Interview Disc & Fully Illustrated Book

Annie Lennox (with Lucian Randall)


  1. Interview with Lucian Randall

I have found over the years that Annie Lennox is an arrestingly articulate and eloquent person, and although live interviews like this are hardly her best playing-field they do give me a chance to very briefly tap into the many simultaneous flows of her thoughts, even so fleetingly and (usually) cagily expressed. It doesn’t hurt that she has a speaking voice that I find both touching and gorgeous.
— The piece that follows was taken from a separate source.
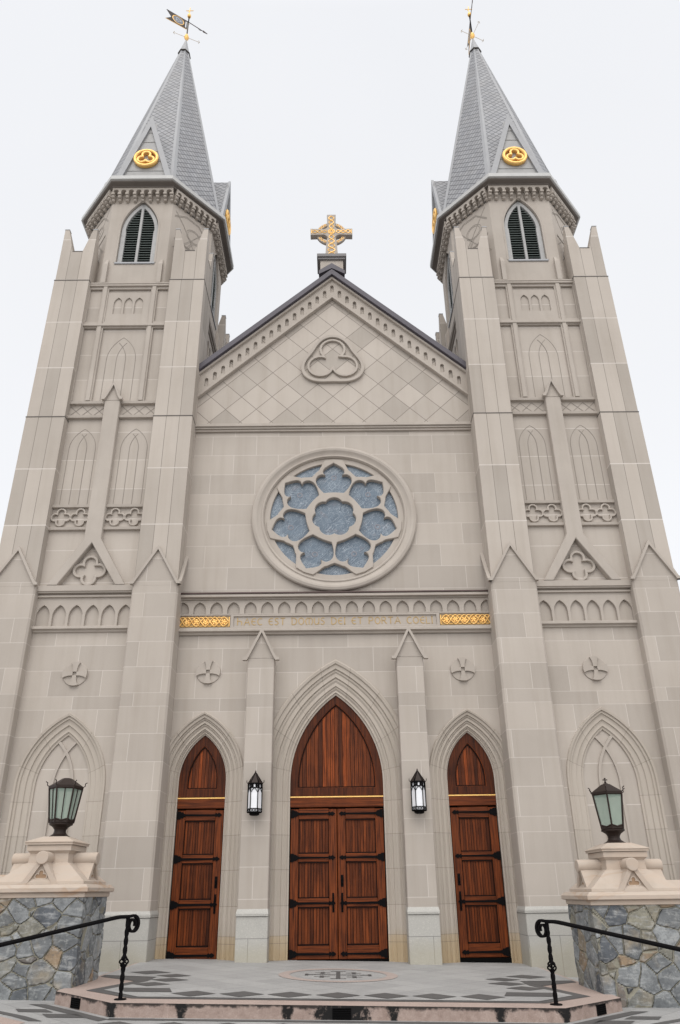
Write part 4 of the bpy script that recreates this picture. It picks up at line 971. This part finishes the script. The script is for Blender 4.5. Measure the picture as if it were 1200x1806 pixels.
# ------------------------------------------------------------------ wall lanterns on the pilasters
def sconce(label, x):
    L = thing('wall_lantern', label, 'lantern', (x, -0.315, 2.42), 'wall lanterns beside the middle door')
    c = -0.15; n = 6; ph = 0.0; r = 0.128; R_ = lambda rr_, z: ngon(rr_, n, z, ph, 0, c)
    bm = BM(); stack(bm, [R_(0.07, -0.03), R_(0.088, -0.02), R_(0.09, 0.01), R_(r, 0.012), R_(r+0.006, 0.02)]); stack(bm, [R_(r+0.004, 0.021), R_(r+0.004, 0.032)]); stack(bm, [R_(r+0.003, 0.075), R_(r+0.003, 0.088)])
    stack(bm, [R_(r+0.002, 0.435), R_(r+0.002, 0.452)]); stack(bm, [R_(r+0.006, 0.505), R_(r+0.012, 0.525), R_(r+0.004, 0.53)])
    V = ngon(r, n, 0, ph, 0, c)
    for i, p in enumerate(V):
        tube(bm, [(p[0], p[1], 0.02), (p[0], p[1], 0.53)], 0.0085, 6)
        q = (p[0]*1.22, c+(p[1]-c)*1.22); tube(bm, [(p[0], p[1], 0.52), (q[0], q[1], 0.55), (q[0], q[1], 0.585)], 0.006, 5)
        a, b = Vector(p), Vector(V[(i+1) % n]); m = (a+b)/2; nn = Vector((m.x, m.y-c, 0)).normalized()*0.001
        def at(u, z): v = a+(b-a)*u; return (v.x+nn.x, v.y+nn.y, z)
        tube(bm, [at(0.1, 0.37), at(0.22, 0.405), at(0.5, 0.44)], 0.006, 5); tube(bm, [at(0.9, 0.37), at(0.78, 0.405), at(0.5, 0.44)], 0.006, 5)
        for u in (0.3, 0.7):
            tube(bm, [at(u-0.16, 0.036), at(u+0.16, 0.072)], 0.005, 4); tube(bm, [at(u+0.16, 0.036), at(u-0.16, 0.072)], 0.005, 4)
        bx = [at(0.08, 0.452), at(0.92, 0.452), at(0.92, 0.505), at(0.08, 0.505)]
        for u0, u1 in ((0.08, 0.38), (0.62, 0.92)):
            vs = [bm.verts.new(q_) for q_ in (at(u0, 0.452), at(u1, 0.452), at(u1, 0.505), at(u0, 0.505))]; bm.faces.new(vs)
    box(bm, -0.05, 0.05, c+0.1, 0.015, 0.10, 0.42); obj('frame', bm, MIRON, L, 25)
    bm = BM(); stack(bm, [R_(r-0.009, 0.03), R_(r-0.009, 0.51)]); obj('glass', bm, MOPAL, L, 0)
    bm = BM(); stack(bm, [R_(r+0.004, 0.531), R_(0.012, 0.72)]); stack(bm, [R_(0.012, 0.721), R_(0.016, 0.735), R_(0.003, 0.765)]); obj('roof', bm, MBRZ, L, 0)
    bm = BM()
    for i, p in enumerate(V): tube(bm, [(p[0]*1.03, c+(p[1]-c)*1.03, 0.533), (p[0]*0.1, c+(p[1]-c)*0.1, 0.718)], 0.007, 5)
    obj('roof_rib', bm, MIRON, L)
sconce('black lantern with white glass on the pilaster left of the middle door', -1.475)
sconce('black lantern with white glass on the pilaster right of the middle door', 1.475)

# ------------------------------------------------------------------ stone piers, lanterns, walls
PX, PY = 3.845, -3.14
def pier(s):
    lab = ('left rubble stone pier with pale sandstone cap, orange and blue-grey stones' if s < 0 else 'right rubble stone pier with pale sandstone cap, mostly blue-grey stones')
    P = thing('stone_pier', lab, 'pier', (s*PX, PY, gz(s*PX)), 'stone piers flanking the entrance platform')
    bm = BM(); box(bm, -0.60, 0.60, -0.48, 0.48, -0.35, 1.01)
    bmesh.ops.subdivide_edges(bm, edges=bm.edges[:], cuts=70, use_grid_fill=True)
    from mathutils import noise
    for v in bm.verts:
        if abs(v.co.z-1.01) > 0.01:
            q = noise.noise_vector(Vector((v.co.x*3+s*7, v.co.y*3, v.co.z*3)))*0.014; v.co += Vector((q.x, q.y, 0))
    obj('rubble_base', bm, MRUB, P, 0)
    bm = BM(); Q = lambda r, z: rect(r, r-0.12, z)
    stack(bm, [Q(0.61, 1.005), Q(0.625, 1.01), Q(0.625, 1.065)]); stack(bm, [Q(0.655, 1.066), Q(0.67, 1.075), Q(0.67, 1.12), Q(0.63, 1.16), Q(0.585, 1.165)])
    obj('coping', bm, MSAND, P, 0)
    bm = BM(); stack(bm, [Q(0.575, 1.166), Q(0.57, 1.20), rect(0.30, 0.30, 1.42), rect(0.265, 0.265, 1.435), rect(0.255, 0.255, 1.55), rect(0.285, 0.285, 1.585)])
    stack(bm, [rect(0.295, 0.295, 1.586), rect(0.295, 0.295, 1.655)]); stack(bm, [rect(0.315, 0.315, 1.661), rect(0.315, 0.315, 1.685), rect(0.325, 0.325, 1.69), rect(0.325, 0.325, 1.70), rect(0.16, 0.16, 1.775)])
    obj('cap', bm, MSAND, P, 0)
    bm = BM(); box(bm, -0.29, 0.29, -0.29, 0.29, 1.6555, 1.6605); obj('cap_groove', bm, MSEAM, P, 0)
    for k in range(4):
        bm = BM()
        prism(bm, [(-0.20, 1.165), (0.20, 1.165), (0.05, 1.46), (-0.05, 1.46)], -0.50, 0)
        tube(bm, [(0, -0.575, 1.49), (0, -0.57, 1.49), (0, -0.20, 1.49)], [0.075, 0.082, 0.082], 20)
        prism(bm, [(-0.245, 1.165), (-0.165, 1.165), (-0.0, 1.43), (-0.0, 1.47), (-0.045, 1.455)], -0.545, -0.30); prism(bm, [(0.165, 1.165), (0.245, 1.165), (0.045, 1.455), (0.0, 1.47), (0.0, 1.43)], -0.545, -0.30)
        g_ = obj('gablet', bm, MSAND, P, 30); g_.rotation_euler = (0, 0, k*PI/2); g_.scale = (1, 0.84 if k % 2 == 0 else 1.0, 1)
        q = plate('quatrefoil', [foil(0, 1.262, 0.045, 0.042, 4, PI/2, 8), foil(0, 1.262, 0.045, 0.026, 4, PI/2, 8)], -0.515, -0.499, MSAND, g_, 0.003)
        bm = BM(); prism(bm, foil(0, 1.262, 0.045, 0.026, 4, PI/2, 8), -0.5015, -0.495); obj('quatrefoil_ground', bm, metal_sheet('stained sandstone', (0.33, 0.22, 0.14), 0.9), g_, 0)
    # lantern standing on the pier
    lab = ('brown hexagonal lantern on the left pier, roof without a finial' if s < 0 else 'brown hexagonal lantern on the right pier, small cross finial on its roof')
    Lz = thing('pier_lantern', lab, 'lantern', (s*PX, PY, gz(s*PX)+1.772), 'lanterns on the stone piers')
    ph = math.radians(18 if s < 0 else 8); n = 6; R_ = lambda r, z: ngon(r, n, z, ph)
    bm = BM(); stack(bm, [ngon(r, 16, z) for r, z in ((0.145, 0), (0.145, 0.012), (0.12, 0.022), (0.09, 0.045), (0.078, 0.075), (0.080, 0.10), (0.10, 0.13), (0.135, 0.155), (0.155, 0.165), (0.157, 0.185))]); obj('base', bm, MBRZ, Lz, 40)
    bm = BM(); stack(bm, [R_(0.157, 0.186), R_(0.165, 0.195), R_(0.163, 0.225)]); V0, V1 = R_(0.160, 0.19), R_(0.222, 0.66)
    for a, b in zip(V0, V1): tube(bm, [a, b], 0.012, 6)
    for i in range(6):
        a0, a1, b0, b1 = [Vector(q) for q in (V0[i], V0[(i+1) % 6], V1[i], V1[(i+1) % 6])]
        tube(bm, [b0, b1], 0.012, 5)
        if s < 0: tube(bm, [(a0+a1)/2, (b0+b1)/2], 0.007, 5)
        bw = [(a0+(a1-a0)*t, 0.028 if abs(t-0.5) > 0.3 else 0.045) for t in (0.0, 0.25, 0.5, 0.75, 1.0)]
        tube(bm, [p+Vector((0, 0, 0.04+0.012*math.cos(2*PI*t))) for (p, _), t in zip(bw, (0, 0.25, 0.5, 0.75, 1.0))], 0.012, 5)
    stack(bm, [R_(0.224, 0.645), R_(0.232, 0.655), R_(0.235, 0.685), R_(0.228, 0.69)])
    for p in V1:
        d = Vector((p[0], p[1], 0)).normalized()
        tube(bm, [Vector((p[0], p[1], 0.68)), Vector((p[0], p[1], 0.70))+d*0.03, Vector((p[0], p[1], 0.735))+d*0.03, Vector((p[0], p[1], 0.75))+d*0.055], 0.007, 5)
    obj('frame', bm, MBRZ, Lz, 30)
    gl_ = BM(); A, B = R_(0.152, 0.20), R_(0.212, 0.65); frus(gl_, A, B, False, False); obj('glass', gl_, MLG, Lz, 0)
    bm = BM(); stack(bm, [R_(0.228, 0.691), R_(0.065, 0.80), R_(0.04, 0.805)])
    if s > 0:
        stack(bm, [ngon(r, 10, z) for r, z in ((0.04, 0.806), (0.03, 0.815), (0.012, 0.822), (0.018, 0.835), (0.008, 0.845), (0.008, 0.88))]); box(bm, -0.032, 0.032, -0.008, 0.008, 0.858, 0.872); box(bm, -0.01, 0.01, -0.01, 0.01, 0.88, 0.892)
    obj('roof', bm, MBRZ, Lz, 0)
    Wl = thing('low_wall', ('low rubble wall with sandstone coping behind the left pier' if s < 0 else 'low rubble wall with sandstone coping behind the right pier'), 'wall', (s*(PX+0.6), PY, gz(s*PX)), 'low walls beside the piers')
    x0, x1 = sorted((s*0.02, s*5.0))
    bm = BM(); box(bm, x0, x1, 0.02, 0.52, -0.4, 1.12); bmesh.ops.subdivide_edges(bm, edges=bm.edges[:], cuts=40, use_grid_fill=True); obj('rubble', bm, MRUB, Wl, 0)
    bm = BM(); stack(bm, [[(x0, -0.03, 1.121), (x1, -0.03, 1.121), (x1, 0.57, 1.121), (x0, 0.57, 1.121)], [(x0, -0.05, 1.14), (x1, -0.05, 1.14), (x1, 0.59, 1.14), (x0, 0.59, 1.14)], [(x0, -0.05, 1.20), (x1, -0.05, 1.20), (x1, 0.59, 1.20), (x0, 0.59, 1.20)], [(x0, 0.04, 1.30), (x1, 0.04, 1.30), (x1, 0.50, 1.30), (x0, 0.50, 1.30)]]); obj('coping', bm, MSAND, Wl, 0)
for s in (-1, 1): pier(s)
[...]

I’ve got a couple of other live interviews with her or Eurythmics in my collection, but this is the only one on CD (not counting the snippets on video such as on the bonus DVD that came with her recent album Bare which have clearly been abridged with a selective eye toward the spartan). It dates from shortly after her first “solo” album, Diva, was released and had begun to gain popularity in the U.S., and that development provides one line of questioning and commentary here.

Annie in interviews is almost painfully self-effacing, which can be a little jarring when she states something acutely frank about herself that she suddenly decides could be misinterpreted as being egotistical and then backpedals furiously to clarify or simply deny that it was meant as a boast before resuming with the thread of her comments. I do appreciate that she does that, it’s humanizing after all, but it saddens me a little to see that decades of being distorted by the press have made her so necessarily jumpy about expressing herself in interviews.

She’s made little secret over the years that doing interviews is not her favorite pastime, but I for one greatly appreciate it when she does them. To hear her describe her own work, reflect on the creative process, observe the state of the world and its inhabitants, ponder human psychology, delight in music in general, and share a little of the breadth of who Annie Lennox is…it’s a great pleasure for me. And as I say, that voice is awfully nice on the ears.